The project is exploring how novel Semantic Interoperability of Metadata and Information in unLike Environments (SIMILE) semantic web tools can help students explore and present data in very visual ways such as: interactive maps and timelines, web 'front-ends' to databases of mixed content (texts, images, video, etc.), and search tools linking local content and data from across the web.

Participants were invited to bring some data (in spreadsheet or other structured form), or have access to sources of data with which they wanted to work (Google docs, online image albums, databases, open government data).

With this data they went on to learn how to build a web application by rapid prototyping with the Exhibit Web Application Framework and Ensemble project tools. Even those without any web editing or programming skills were able to turn their raw spreadsheet data into an attractive, interactive Google map.

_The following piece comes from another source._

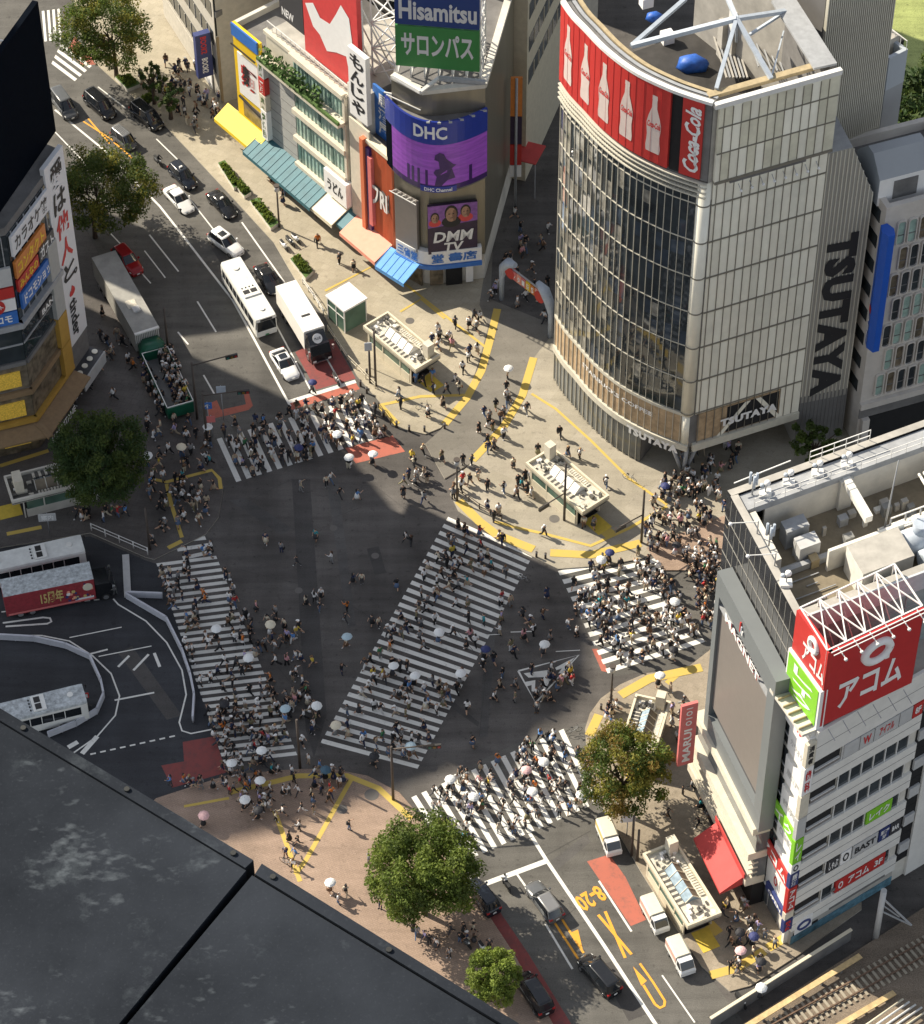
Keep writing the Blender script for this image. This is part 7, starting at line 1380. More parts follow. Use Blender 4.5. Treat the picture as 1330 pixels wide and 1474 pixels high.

Over the past three years, Louise Corti from the UK Data Archive has been co-investigator on the Ensemble Project. She believes that these innovative and 'low barrier' methods to get students to interact with data - in a fun way - is a critical first step in getting them to become data users of the future.

"It's wonderful to see students glow at their efforts in turning a table of numbers into colourful displays and browsable web pages. It really does bring data to life for them almost immediately. It also makes numbers so much more meaningful and attractive to deal with."

The UK Data Archive is a partner on the Ensemble project with responsibilities for: input into data sources, metadata standards and data repository systems.